KELİME ANLAMLARI
Arapça Okunuş Türkçe Okunuş Kelime Meali Kökü
عَالِيَهُمْ ǎāliyehum üstlerinde vardır ع ل و
ثِيَابُ ṧiyābu giysiler ث و ب
سُنْدُسٍ sundusin ince ipekten  
خُضْرٌ ḣuDrun yeşil خ ض ر
وَإِسْتَبْرَقٌ ve istebraḳun ve kalın ipekten  
وَحُلُّوا ve Hullū ve takınmışlardır ح ل ي
أَسَاوِرَ esāvira bilezikler س و ر
مِنْ min -ten  
فِضَّةٍ fiDDetin gümüş- ف ض ض
وَسَقَاهُمْ ve seḳāhum ve onlara içirmiştir س ق ي
رَبُّهُمْ rabbuhum Rableri ر ب ب
شَرَابًا şerāben bir içki ش ر ب
طَهُورًا Tahūran tertemiz ط ه ر
TÜRKÇE OKUNUŞ
21. `âliyehüm ŝiyâbü sündüsin ḫuḍruv veistebraḳ. veḥullû esâvira min fiḍḍah. veseḳâhüm rabbühüm şerâben ṭahûrâ.
DİYANET VAKFI
21. Üzerlerinde yeşil ipekten ince ve kalın elbiseler vardır; gümüş bilezikler takınmışlardır.
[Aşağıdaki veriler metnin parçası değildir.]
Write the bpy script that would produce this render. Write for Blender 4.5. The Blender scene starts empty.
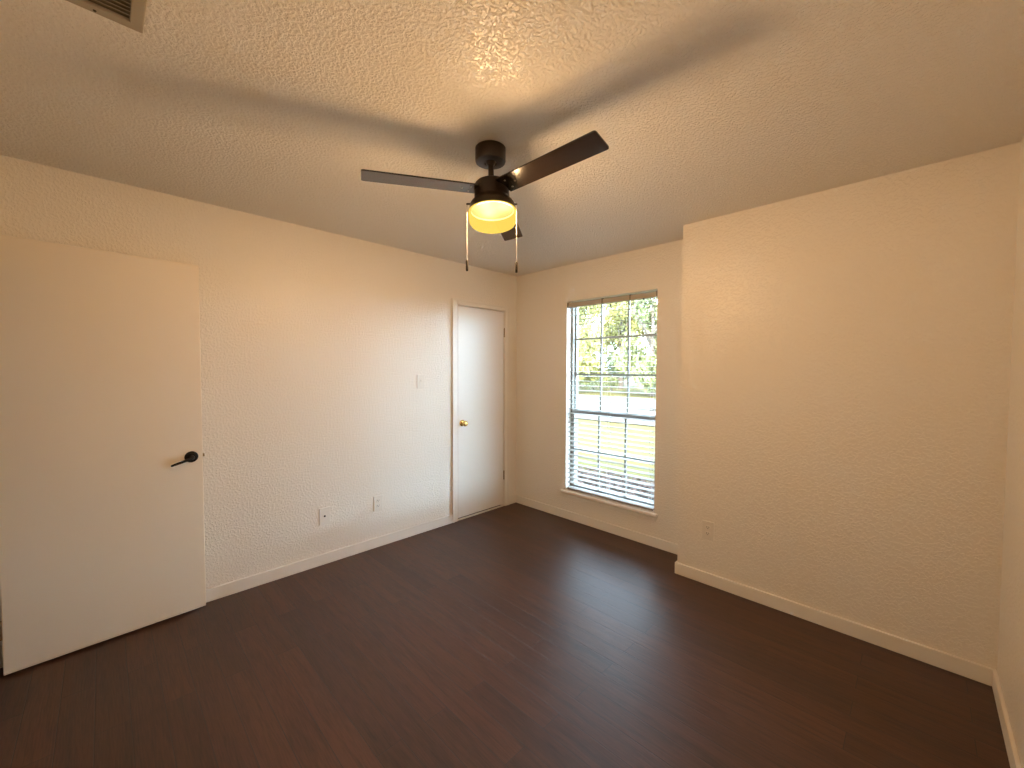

Rableri onlara tertemiz bir içki içirir.
DİYANET İŞLERİ
21. Üzerlerinde ince yeşil ipekli, parlak atlastan elbiseler vardır; gümüş bileziklerle süslenmişlerdir Rableri onlara tertemiz içecekler içirir.
ELMALILI HAMDI YAZIR
21. Üstlerinde zarif ve yeşil, kalın ipekten bir elbise vardır. Gümüş bileziklerle süslenmişlerdir. Rableri onlara temiz bir içecek içirmiştir.
ABDULBAKİ GÖLPINARLI
21. Üstlerinde, ipincecik yeşil ve ipek elbiseler, kalın ipekten dokunmuş libaslar vardır ve gümüş bilezikler takınırlar ve Rableri, onları tertemiz bir şarapla suvarır.
ALİ BULAÇ
21. Onların üzerinde hafif ipek ve ağır işlenmiş atlastan yeşil elbiseler vardır. Gümüşten bileziklerle bezenmişlerdir. Rableri onlara tertemiz bir şarab içirmiştir.
SÜLEYMAN ATEŞ
21. (Cennet ehlinin) Üstlerinde yeşil ipekten ince ve kalın giysiler var. Gümüş bilezikler takınmışlardır. Rableri onlara tertemiz bir içki içirmiş(ve şöyle demiş)tir:
GÜLTEKİN ONAN
21. Onların üzerinde hafif ipek ve ağır işlenmiş atlastan yeşil elbiseler vardır. Gümüşten bileziklerle bezenmişlerdir. Rableri onlara tertemiz bir şarab içirmiştir.
SUAT YILDIRIM
21. Elbiseleri ince veya kalın yeşil renkli ipeklerden, atlaslardandır. Gümüş bilezikler takınırlar. Onların Rabbi, kendilerine tertemiz bir içki ikram edip şöyle demiştir: “İşte bütün bunlar sizin mükâfatınızdır! Gayretleriniz makbul oldu.”